Amtrak North Coast Hiawatha
On June 5, 1971 service was reinstated over much of the former North Coast Limited route by Amtrak as the North Coast Hiawatha. The train's name was an amalgam of North Coast Limited and Olympian Hiawatha, the Milwaukee Road's former Pacific Northwest train. The train was combined with the Amtrak Empire Builder between Chicago and Minneapolis and between Spokane and Seattle (at the time the Empire Builder used the former North Coast Limited route between Spokane and Seattle, via Yakima) and operated three days per week. On November 14, 1971, the North Coast Hiawatha began operating as a separate train from Chicago to Spokane (and daily between Chicago and Minneapolis on former Milwaukee Road trackage). It still combined with the Empire Builder between Spokane and Seattle. On June 11, 1973, the North Coast Hiawatha began operating as a separate train (still tri-weekly, except during some summer and holiday periods) all the way from Chicago to Seattle; the segment between Spokane and Seattle used was the former Empire Builder route via Cascade Tunnel. The North Coast Hiawatha was discontinued on October 1, 1979.

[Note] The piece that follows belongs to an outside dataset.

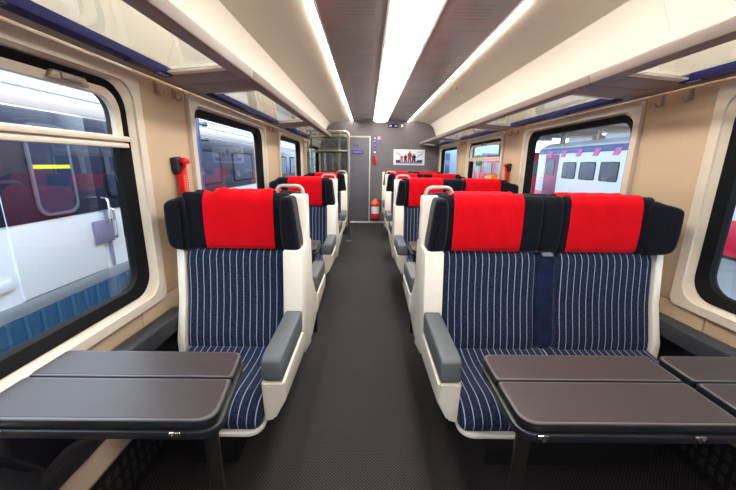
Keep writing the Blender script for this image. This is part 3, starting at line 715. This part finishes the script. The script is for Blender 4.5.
# ------------------------------------------------------------------ outside
GR = mat('ballast', (96, 94, 96), .95, noise=.3, nscale=3)
o = piece('ground', GR, None, box, -60, 60, -30, 90, -1.45, -1.25, smooth=False); tag(o, kind='structure', label='grey track bed outside')
o = piece('platform', mat('platform_paving', (150, 156, 164), .8, noise=.1, nscale=1.5), None, box, 1.95, 8.2, -12, 80, -1.25, -.60, .02, smooth=False); tag(o, kind='structure', label='pale grey station platform right of the train')
def train(name, X, s, y0, y1, cat, label, band, wz, wys, doors, colors, zt, stripes):
    """X: face toward us; s: direction outward (away from our carriage)"""
    t = thing(name, (X, (y0+y1)/2, 0), label, cat)
    T = lambda x, y, z: (s*x, y-(y0+y1)/2, z)
    b = NB()
    prism(b, [(0, -.95), (0, zt-.25), (.10, zt-.05), (.55, zt+.18), (1.35, zt+.25), (2.15, zt+.18), (2.6, zt-.05), (2.7, zt-.25), (2.7, -.95)], y0, y1, lambda y, x, z: T(x, y, z), .02); finish(b, 'train_body', colors['body'], t)
    for nm, z0, z1, mm in stripes:
        b = NB(); box(b, *sorted((s*-.012, s*.03)), y0-(y0+y1)/2+.02, y1-(y0+y1)/2-.02, z0, z1, .002); finish(b, nm, mm, t)
    for a, c in wys:
        b = NB(); P = rrect(a-(y0+y1)/2, c-(y0+y1)/2, wz[0], wz[1], .09); prism(b, P, s*-.02, s*.02, lambda x, y, z: (x, y, z)); w_ = finish(b, 'train_window', colors['glass'], t, False)
        b = NB(); ring_solid(b, P, rrect(a-(y0+y1)/2+.03, c-(y0+y1)/2-.03, wz[0]+.03, wz[1]-.03, .07), (lambda y, z: (s*-.026, y, z), lambda y, z: (s*-.018, y, z)), (lambda y, z: (s*-.026, y, z), lambda y, z: (s*-.018, y, z))); finish(b, 'window_surround', GASKET, w_)
    for a, c, mm in doors:
        am, cm = a-(y0+y1)/2, c-(y0+y1)/2
        b = NB(); box(b, *sorted((s*-.022, s*.02)), am, cm, .20 if s < 0 else -.55, 1.845 if s < 0 else zt-.45, .008); d_ = finish(b, 'train_door', mm, t)
        if s < 0: b = NB(); box(b, *sorted((s*-.028, s*-.02)), am, cm, .86, 1.84, .003); finish(b, 'door_upper_panel', mat('train_band_dark', (26, 34, 58), .25), d_)
        b = NB(); P = rrect(am+.30, cm-.28, .92, 1.70, .10); prism(b, P, s*-.042, s*-.03, lambda x, y, z: (x, y, z)); finish(b, 'door_window', colors['glass'], d_, False)
        b = NB(); ring_solid(b, rrect(am+.275, cm-.255, .895, 1.725, .11), P, (lambda y, z: (s*-.05, y, z), lambda y, z: (s*-.03, y, z)), (lambda y, z: (s*-.05, y, z), lambda y, z: (s*-.03, y, z))); finish(b, 'door_window_rim', mat('grey_rubber', (90, 95, 110), .5), d_)
        b = NB(); tube(b, fillet([(s*-.03, cm+.06, .72), (s*-.10, cm+.06, .74), (s*-.10, cm+.06, .98), (s*-.03, cm+.06, 1.0)], .03), .014, 8); tube(b, fillet([(s*-.03, cm+.13, .52), (s*-.09, cm+.13, .54), (s*-.09, cm+.13, .86), (s*-.03, cm+.13, .88)], .03), .014, 8); finish(b, 'door_handrail', CHROMEB, d_)
        if s < 0:
            b = NB(); box(b, *sorted((s*-.046, s*-.040)), am+.30, cm-.28, 1.325, 1.36); finish(b, 'yellow_strip', mat('yellow_film', (225, 215, 40), .5), d_)
            b = NB(); box(b, *sorted((s*-.045, s*-.03)), cm-.12, cm+.16, .50, .76, .005); finish(b, 'door_plate', mat('plate_mauve', (128, 122, 150), .5), d_)
    return t
GLT = mat('train_glass_dark', (30, 38, 62), .08, spec=.8)
GLT2 = mat('train_glass_blue', (34, 48, 76), .25, spec=.4)
WHT_ = mat('train_white', (232, 238, 246), .35); MAG = mat('train_red', (214, 32, 70), .4); PINK = mat('train_pink', (226, 110, 190), .5)
BLU = mat('train_blue_band', (60, 84, 150), .4); SIL = mat('train_silver', (170, 180, 192), .3, metal=.5)
# left train: white coach on the next track
tl = train('white_coach', -3.0, -1, -3, 26, 'train', 'white railway coach with dark window band on the next track, left windows', None, (.98, 1.62),
      [(-1.8+i*1.9, -.55+i*1.9) for i in range(15) if not (2.2 < -1.0+i*1.9 < 4.4)], [(2.75, 3.72, WHT_)], dict(body=WHT_, glass=GLT2), 2.45,
      [('window_band', .86, 1.84, mat('train_band_dark', (26, 34, 58), .25)), ('roof_gutter', 1.86, 1.96, mat('train_beige', (186, 176, 172), .5)), ('sill_rail', .07, .19, SIL), ('lower_skirt', -.95, .065, mat('train_skirt_teal', (24, 66, 100), .5))])
b = NB()
for i in range(150): box(b, .014, .026, -14.4+i*.16, -14.37+i*.16, -.9, .06)
g = finish(b, 'skirt_ribs', mat('train_skirt_rib', (44, 88, 122), .5), tl, False); g['kind'] = 'stuff'
for y_ in (1.45, 2.35):
    b = NB(); box(b, .01, .02, y_-11.5, y_+.34-11.5, .33, .42, .004); finish(b, 'vent_plate', mat('plate_white', (214, 220, 230), .4), tl)
b = NB(); box(b, .012, .03, 3.80-11.5, 3.84-11.5, .2, .86, .004); finish(b, 'door_edge_rail', mat('plate_mauve', (128, 122, 150), .5), tl)
for z in (2.12, 2.02):
    b = NB(); box(b, -.012, .012, -14.4, 14.4, z, z+.012); finish(b, 'roof_bead', mat('bead_grey', (170, 180, 195), .5), tl, False)
# right train: white and red coach across the platform
tr = train('red_and_white_train', 10.0, 1, 3.0, 20.2, 'train', 'white and red train with square windows beyond the platform, right windows', None, (.80, 1.60),
      [(17.9-i*1.42, 19.0-i*1.42) for i in range(1, 11)][0:10], [(18.05, 19.35, mat('train_door_mauve', (150, 70, 110), .4))], dict(body=WHT_, glass=GLT2), 2.45,
      [('lower_red_band', -.95, .02, MAG), ('blue_roof_band', 2.03, 2.30, BLU)])
for k in range(13):
    y = 18.6-k*1.25-8.6-3
    b = NB(); prism(b, [(y+.20, 1.86), (y+.55, 1.86), (y+.35, 2.16), (y, 2.16)], -.03, .0, lambda x, a, c: (x, a, c)); finish(b, 'pink_dash', PINK, tr, False)
for k, y in enumerate((17.4, 14.6, 11.0, 7.4)):
    y -= 11.6
    b = NB(); box(b, .5, 2.0, y-1.0, y+1.0, 2.55, 2.85, .1, 3); finish(b, 'roof_unit', mat('roof_unit_grey', (196, 202, 212), .5), tr)
    b = NB(); tube(b, fillet([(.4, y+1.2, 2.5), (.4, y+1.2, 3.0), (2.2, y+1.2, 3.0), (2.2, y+1.2, 2.5)], .2), .06, 8); tube(b, [(.45, y-1.2, 2.75), (.45, y+1.2, 2.9)], .05, 8); finish(b, 'roof_pipe', mat('roof_pipe_tan', (170, 156, 140), .5), tr)
# station canopies
def canopy(name, x0, x1, y0, y1, z, label, cols):
    t = thing(name, ((x0+x1)/2, (y0+y1)/2, z), label, 'canopy')
    O = Vector(t.location)
    b = NB(); box(b, x0, x1, y0, y1, z, z+.25, .02); loc(b, O); finish(b, 'canopy_roof', mat('canopy_grey', (178, 166, 152), .7), t)
    y = y0+2
    while y < y1:
        b = NB(); box(b, x0, x1, y-.08, y+.08, z-.28, z, .01); loc(b, O); finish(b, 'beam', mat('canopy_beam', (120, 118, 122), .6), t)
        y += 4
    for cx_, cy_ in cols:
        b = NB(); box(b, cx_-.14, cx_+.14, cy_-.14, cy_+.14, -1.25, z, .02); loc(b, O); finish(b, 'column', mat('column_blue_grey', (70, 84, 112), .5), t)
    return t
canopy('station_canopy', 3.2, 20, -8, 48, 4.3, 'grey brown station canopy beyond the red and white train', [(14.5, y) for y in (2, 14, 26, 38)])
# steel mast seen through the second left window
t = thing('catenary_mast', (-2.25, 4.55, -1.25), 'blue grey steel mast seen through the second left window', 'mast')
b = NB(); box(b, -.08, .08, -.03, -.02, 0, 6, .004); box(b, -.08, .08, .02, .03, 0, 6, .004); box(b, -.06, .06, -.02, .02, 0, 6); finish(b, 'mast_post', mat('mast_blue', (84, 104, 140), .5), t)
for z in (3.05, 3.25):
    b = NB(); tube(b, [(.0, .03, z-.1), (.0, .35, z-.1)], .02, 8); lathe(b, [(.03, 0), (.045, .02), (.03, .05)], 0, .35, 10, z-.12); finish(b, 'mast_insulator', mat('mast_dark', (60, 70, 95), .5), t)
# far station block and another train through the far right windows
t = thing('station_building', (15, 66, -1.25), 'pale blue glazed station building far beyond the right windows', 'building')
b = NB(); box(b, -6, 6, -14, 14, 0, 7.0, .05); finish(b, 'wall', mat('station_wall', (150, 178, 206), .6), t)
for i in range(9):
    for z in (1.0, 3.6):
        b = NB(); box(b, -6.06, -6.0, -13.4+i*3, -11.2+i*3, z, z+1.9, .02); finish(b, 'window', mat('station_glass', (70, 100, 150), .1, spec=.8), t)
for i in range(3):
    b = NB(); box(b, -5.0+i*3.6, -2.6+i*3.6, -14.06, -14.0, 1.0, 4.4, .02); finish(b, 'window', mat('station_glass', (70, 100, 150), .1, spec=.8), t)
b = NB(); box(b, -6.3, 6.3, -14.3, 14.3, 7.0, 7.3, .05); finish(b, 'roof', WHT_, t)
t = thing('red_railcar', (9.4, 33, 0), 'dark red railcar standing far off beyond the cream railed window', 'train')
b = NB(); prism(b, [(-1.3, -.9), (-1.3, 1.9), (-1.0, 2.3), (1.0, 2.3), (1.3, 1.9), (1.3, -.9)], -9, 9, lambda y, x, z: (x+2.9, y, z), .05); finish(b, 'train_body', mat('railcar_red', (190, 40, 60), .4), t)
for i in range(6):
    b = NB(); prism(b, rrect(-8.4+i*2.9, -6.6+i*2.9, .7, 1.6, .1), 1.56, 1.62, lambda x, y, z: (x, y, z)); finish(b, 'train_window', GLT2, t, False)
b = NB(); prism(b, rrect(1.9, 3.9, .7, 1.7, .1), -9.05, -8.98, lambda y, x, z: (x, y, z)); finish(b, 'cab_window', GLT2, t, False)
t = thing('platform_sign', (6.3, 19.5, -.6), 'green and white platform sign on a post beyond the cream railed window', 'sign')
b = NB(); tube(b, [(0, 0, 0), (0, 0, 2.7)], .05, 10); finish(b, 'post', CHROME, t)
b = NB(); box(b, -.18, .18, -.06, -.05, 1.95, 2.55, .02); finish(b, 'sign_panel', mat('sign_green', (30, 150, 90), .5), t)
t = thing('service_cart', (6.1, 16.4, -.6), 'yellow and orange platform service cart beyond the cream railed window', 'cart')
b = NB(); puff(b, [(-.4, .35), (-.42, 1.1), (-.25, 1.52), (.25, 1.52), (.42, 1.1), (.4, .35)], -.4, .4, .05, lambda y, x, z: (x, y, z)); finish(b, 'cart_cover', mat('cart_yellow', (250, 140, 20), .5), t)
b = NB(); box(b, -.45, .45, -.42, .42, .22, .36, .03); finish(b, 'chassis', BLACK, t)
for x_ in (-.28, .28):
    for y_ in (-.36, .36):
        b = NB(); prism(b, [(x_+.13*math.cos(a*PI/8), .13+.13*math.sin(a*PI/8)) for a in range(16)], y_-.04, y_+.04, lambda y, x, z: (x, y, z)); finish(b, 'wheel', BLACK, t, False)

Much of the route today is not served by passenger train, through Amtrak's Empire Builder does run on some of the same trackage in its St. Paul-Moorhead and Sandpoint-Pasco segments. The lone remaining Chicago to Seattle/Portland passenger train today is Amtrak's Empire Builder which primarily traverses much of the former Great Northern route west of St. Paul, Minnesota via Grand Forks and Minot, ND; Havre, Whitefish, and Glacier National Park in Montana; and Wenatchee and Everett in Washington State.